Roman de Joanne Harris. Se place après Le rocher de Montmartre, première suite de Chocolat.
Il y a huit ans, nous avions laissé Vianne enceinte à Lansquenet-sous-Tannes. La voici à Paris, sur une péniche, avec Anouck, Roux et Rosette, leur fille. Un matin, elle reçoit une lettre d’Armande, sa vieille amie de Lansquenet, morte quelque temps avant son départ. Voilà, le vent a tourné et Vianne retourne à Lansquenet. Francis Reynaud, le prêtre, est toujours là, mais il a changé. Il semble plus souple, mais également sur le qui-vive.
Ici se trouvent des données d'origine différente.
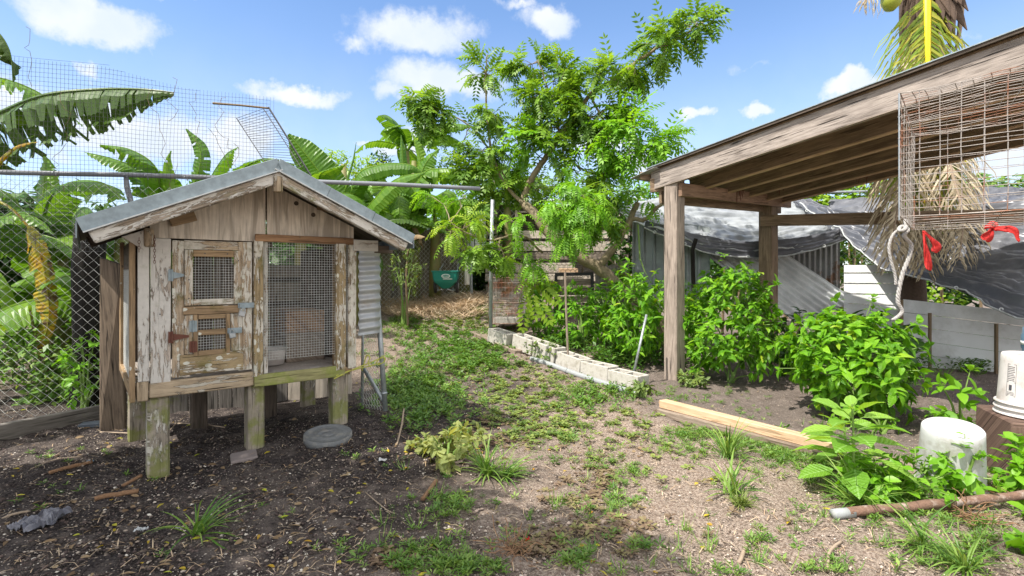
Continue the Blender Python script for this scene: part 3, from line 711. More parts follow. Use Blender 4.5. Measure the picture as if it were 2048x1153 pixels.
# ------------------------------------------------------------------ long fence behind the hutch
FD = Vector((.959, .283, 0)); FN = Vector((.283, -.959, 0)); FO = Vector((-5.6, 4.12, 0))
def Fp(a, z, off=0.0): return FO+FD*a+FN*off+UP*z
def fa(px):
    k = (px-CX)/F; return (k*FO.y-FO.x)/(FD.x-k*FD.y)
def fz(py, a): return H-(py-CY)*(FO+FD*a).y/F
def build_long_fence():
    th = thing('chain_link_fence', onG(Fp(2.5, 0)), 'grey chain link fence with long top pipe behind the hutch and small square wire above', 'wire fence')
    pts = []
    for px, py in ((-420, 333), (0, 345), (130, 348), (250, 350), (380, 354), (520, 359), (660, 365), (780, 369), (900, 375), (960, 378)):
        a = fa(px); pts.append(Fp(a, fz(py, a)))
    MB().tube(pts, .022, 12).build('top_rail', M['greypipe'], th, smooth=True)
    for px in (108, 250, 291, 370, 700, 860):
        a = fa(px); z = fz(lerp(345, 385, max(0, px)/1240), a); c = Fp(a, z)
        MB().tube([c+FN*(.026*math.cos(t))+UP*(.026*math.sin(t)+.004)+FD*(.004*t) for t in np.linspace(0, 6.4, 12)], .003, 5).build('wire_tie', M['pipe'], th)
    c = fa(252); MB().tube([Fp(c-.01, 2.16, -.02), Fp(c+.0, 2.05, -.02), Fp(c+.1, 1.6, -.02), Fp(c+.12, .0, -.02)], [.018, .024, .024, .024], 10).build('post', M['greypipe'], th, smooth=True)
    MB().tube([Fp(.3, 0, -.03), Fp(.3, 2.15, -.03)], .025, 10).build('post', M['greypipe'], th, smooth=True)
    L = fa(560)
    chainlink(lambda a, b, o: Fp(a, gz(*Fp(a, 0)[:2])+.02+b, o), L, 2.06, .085, .0018, .03).build('wire_mesh', M['wire'], th)
    # square mesh above
    g = MB(); a0, a1 = fa(-230), fa(549); L = a1-a0
    def top(a):
        px = CX+(Fp(a, 0).x/Fp(a, 0).y)*F
        return fz(np.interp(px, [-230, 30, 130, 210, 300, 370, 450, 549], [70, 114, 128, 136, 160, 178, 188, 200]), a)
    def gp(a, z):
        q = Vector((a*2.2, z*2.2, 0)); return Fp(a+.012*mn.noise(q), z+.015*mn.noise(q+Vector((5, 5, 5))), .04+.05*mn.noise(q*.5))
    n = int(L/.030)
    for i in range(n+1):
        a = a0+L*i/n; zt = top(a)-.0; zb = 1.45 if a < fa(300) else 2.1
        if a > fa(520): zb = 2.35
        m = int((zt-zb)/.12)
        g.tube([gp(a, lerp(zb, zt, k/m)) for k in range(m+1)], .00125, 3, False)
    z = 1.45
    while z < 3.4:
        seg = []
        for i in range(0, int(L/.12)+1):
            a = min(a0+i*.12, a1); ok = z < top(a) and (z > 2.1 or a < fa(300))
            zz = z+(top(a)-3.0)*.35*max(0, (z-2.1))/1.0
            if ok: seg.append(gp(a, zz))
            else:
                if len(seg) > 1: g.tube(seg, .00125, 3, False)
                seg = []
        if len(seg) > 1: g.tube(seg, .00125, 3, False)
        z += .038
    g.build('square_mesh', M['darkwire'], th)
    # dry tendrils caught in the mesh
    for (px, py) in ((60, 60), (130, 190), (310, 180), (350, 160), (395, 190), (420, 260), (360, 330), (140, 290), (455, 200), (470, 290)):
        a = fa(px); z = fz(py, a); P = [Fp(a, z, .06)]
        for k in range(10): P.append(P[-1]+FD*random.uniform(-.05, .06)+UP*random.uniform(-.10, .0)+FN*random.uniform(-.01, .01))
        MB().tube(P, .002, 4).build('dry_tendril', M['stembrown'], th)
build_long_fence()
def small_fence_bits():
    # hanging wire rack
    th = thing('wire_rack', at(540, 330, 4.9), 'leaning dark wire rack of slanting rungs under the small square mesh above the hutch roof', 'wire rack')
    A0, A1 = at(473, 237, 5.0), at(530, 325, 4.8); B0, B1 = at(527, 218, 5.0), at(602, 335, 4.8); C0, C1 = at(537, 215, 5.2), at(622, 352, 5.0)
    for a, b, r in ((A0, A1, .004), (B0, B1, .004), (C0, C1, .008)): MB().tube([a, (a+b)/2, b], r, 6).build('side_rod', M['darkwire'], th)
    rg = MB()
    for i in range(22):
        t = i/21; rg.tube([A0.lerp(A1, t), B0.lerp(B1, t), C0.lerp(C1, t)], .0022, 4)
    rg.build('rungs', M['darkwire'], th)
    o = MB().tube([at(426, 207, 5.2), at(480, 211, 5.2), at(538, 217, 5.2)], [.012, .010, .010], 8).build('rusty_rod', M['stembrown'], None); tag(o, 'thin brown horizontal rod above the hutch ridge holding up the wire rack', 'rod')
    # kerb timber left
    a, b = G(-160, 915), G(226, 835)
    o = MB().beam(onG(a, .05), onG(b, .06), .05, .14, jit=.004).build('edging_timber', M['greytimber'], None, bevel=.006); tag(o, 'long dark grey timber lying on edge under the left chain link fence', 'timber')
    b0 = onG(Vector((-3.32, 4.26, 0)), -.02); tp = at(222, 519, 4.0)
    o = MB().poly([b0+Vector((-.03, 0, 0)), b0+Vector((.14, .05, 0)), at(246, 531, 4.05), at(199, 515, 4.05)], .05, (.3, -.95, 0), (0, 0, 1)).build('leaning_plank', M['barkplank'], None, bevel=.006)
    tag(o, 'wide rough brown plank leaning upright against the left side of the hutch', 'plank')
    p = G(178, 803); p = Vector((-4.05, 5.02, 0)); mb = MB()
    mb.tube([onG(p, -.1), onG(p, .6)+Vector((.02, 0, 0)), onG(p, 1.3), onG(p, 1.72)+Vector((.03, 0, 0))], [.155, .14, .135, .13], 9)
    o = mb.build('charred_post', M['black'], None, smooth=False, bevel=.01); tag(o, 'thick charred black post standing behind the chain link just left of the hutch', 'post')
    # blue slab
    c = G(196, 851); o = MB().box(onG(c, .015), (.22, .10, 0), (-.05, .11, 0), (0, 0, .03), .008).build('slate_slab', M['slab'], None, bevel=.004); tag(o, 'flat blue-grey stone slab on the mulch at the foot of the leaning plank', 'slab')
    c = G(488, 917); o = MB().box(onG(c, .012), (.13, .09, 0), (-.07, .12, .01), (0, 0, .03), .008).build('paving_stone', plain('stone', (.23, .19, .18), .9, 30, .3, 0, .4), None, bevel=.005); tag(o, 'small flat grey stone in the soil at the foot of the middle hutch leg', 'stone')
    # round lid
    c = G(656, 876); c = onG(c, .0); r = .165
    t = thing('concrete_disc', c, 'round grey concrete disc lying flat on the soil beside the right hutch leg', 'concrete disc')
    pf = [(0, .033), (.03, .033), (.034, .028), (.05, .028), (.055, .032), (.085, .031), (.088, .029), (r-.012, .030), (r-.008, .036), (r, .034), (r+.003, .01), (r, -.02), (0, -.02)]
    MB().lathe(pf, c, 48, (.05, -.12, 1)).build('slab', M['concgrey'], t, smooth=True)
    # lower boards of an old fence seen under the hutch
    th = thing('board_fence', onG(Vector((-1.8, 5.3, 0))), 'row of short upright weathered boards closing the gap behind the hutch legs', 'fence')
    a, b = Vector((-3.2, 4.75, 0)), Vector((-1.62, 5.32, 0)); n = 14
    for i in range(n):
        c = a.lerp(b, (i+.5)/n); hgt = .62+random.uniform(-.03, .03); d = (b-a)/n
        mt = 'greytimber' if i < 9 else 'oldplank'
        MB().box(onG(c, hgt/2-.03), d*.93, (.006, -.02, 0), (0, 0, hgt), .004).build('board', M[mt], th, bevel=.003)
small_fence_bits()
def pipe_gate():
    th = thing('pipe_gate', onG(Vector((-1.1, 4.5, 0))), 'leaning galvanised pipe gate with chain link right of the hutch, tied with a yellow-green cord', 'gate')
    A0, A1 = at(727, 575, 4.55), at(724, 815, 4.50); B0, B1 = at(752, 560, 4.30), at(771, 822, 4.22); C0, C1 = at(726, 735, 4.5), at(768, 803, 4.24)
    MB().tube([B0, B0.lerp(B1, .3), B0.lerp(B1, .45), B1], .021, 12).build('frame_pipe', M['pipe'], th, smooth=True)
    MB().tube([A0, A1], .012, 10).build('frame_pipe', M['pipe'], th, smooth=True); MB().tube([C0, C1], .016, 10).build('frame_pipe', M['pipe'], th, smooth=True)
    MB().tube([B0.lerp(B1, .86), B0.lerp(B1, .875)], .026, 12).build('clamp', M['pipe'], th, smooth=True)
    Wd = (B1-A1).length; Hh = (B0-B1).length
    chainlink(lambda a, b, o: (A1.lerp(B1, a/Wd)).lerp(A0.lerp(B0, a/Wd), b/Hh)+Vector((o, -.01, 0)), Wd, Hh, .045, .0016, .01).build('wire_mesh', M['wire'], th)
    P = [at(668, 758, 3.86), at(700, 742, 4.0), at(735, 728, 4.15), at(765, 716, 4.2), at(769, 722, 4.24), at(745, 731, 4.2), at(700, 742, 4.0), at(672, 752, 3.9)]
    cd = MB().tube(smooth_path(P, 5), .0045, 6); 
    for q in (((724, 742), (733, 712), (740, 716), (736, 726), (742, 735)), ((752, 726), (766, 712), (768, 724), (756, 730))):
        cd.tube(smooth_path([at(x, y, 4.14) for x, y in q], 4), .0045, 6)
    cd.build('cord', M['cord'], th)
pipe_gate()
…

Depuis plusieurs mois, le père Henri Lemaître semble vouloir prendre l’ascendant sur la petite communauté, avec l’aide de Caro Clairmont et des autres hypocrites bigotes du village. Mais il n’y a pas que ça : depuis peu, il y a des tensions entre la communauté catholique et la nouvelle communauté musulmane, récemment installée aux Marauds, à la place des gens du voyage. « Le quartier des Maraud qui ressemblait jadis à une simple page en couleurs exotiques s’est transformé en un chapitre entier en langue étrangère. » (p. 63)
Le ramadan vient de commencer. On chuchote que le vieil imam Mahjoubi n’est plus capable de gérer les siens, que Reynaud a incendié l’école musulmane pour filles installée dans l’ancienne chocolaterie, qu’Inès Bencharki, sous son niqab, est une sorcière. Et Vianne se crée ses propres rumeurs et elles lui transpercent le cœur : le fils de Joséphine serait-il le fils de Roux ? Sa maison est-elle vraiment sur cette péniche amarrée sur les quais de Seine ou plutôt dans l’ancienne chocolaterie ? Avec le vent qui n’en finit pas de tourner, de souffler et de retourner les esprits, l’atmosphère s’électrise à Lansquenet et il plane une menace, un danger grandissant, comme l’inquiétante promesse d’une guerre entre deux communautés, entre des cœurs qui pourraient s’accorder.
Encore une fois, le cœur généreux de Vianne la pousse à aider son prochain, à chercher l’apaisement. Elle regarde les couleurs des âmes et elle refuse de juger ou de prendre parti pour le plus fort, le plus nombreux ou le plus évident. Avec la gourmandise et le plaisir de donner en armes pacifiques, elle espère apaiser les cœurs. « Offrir de la nourriture revenait à tendre une main amicale. L’accepter, c’était être adopté par la plus recluse des communautés. » (p. 105) Hélas, cela ne suffit pas toujours et Vianne doit réapprendre que la dissimulation n’est pas toujours menace ou mensonge et que l’ombre qui se cache est parfois celle d’un bienfaiteur.
Comme pour Chocolat, le texte se décline à deux voix : celle de Vianne et celle de Reynaud. Ce dernier a d’ailleurs perdu de sa superbe depuis le premier opus. Il n’est plus maître en sa paroisse et découvre ce que c’est d’être exclu d’une communauté, voire de plusieurs. Pour lui et pour Vianne, l’apprentissage du rejet est douloureux et c’est avec humilité qu’ils devront comprendre que la différence ne s’abolit pas et qu’elle ne s’assimile pas, surtout si on veut l’obliger à entrer dans le moule. Finalement, la différence, c’est comme un morceau de chocolat brut : si on veut le forcer à entrer dans l’emporte-pièce, il va se briser et abîmer l’ustensile. Mais si on prend le temps de l’assouplir, de comprendre sa subtilité, on peut en faire le plus doux des délices.
J’ai lu Des pêches pour monsieur le curé comme j’aurais détaché le dernier fruit d’un arbre à la fin de l’été. J’ai éprouvé le même plaisir reconnaissant pour le livre que pour le fruit qui, morceau de sucre et de soleil, rappelle que tout passe et que tout doit être savouré quand c’est possible.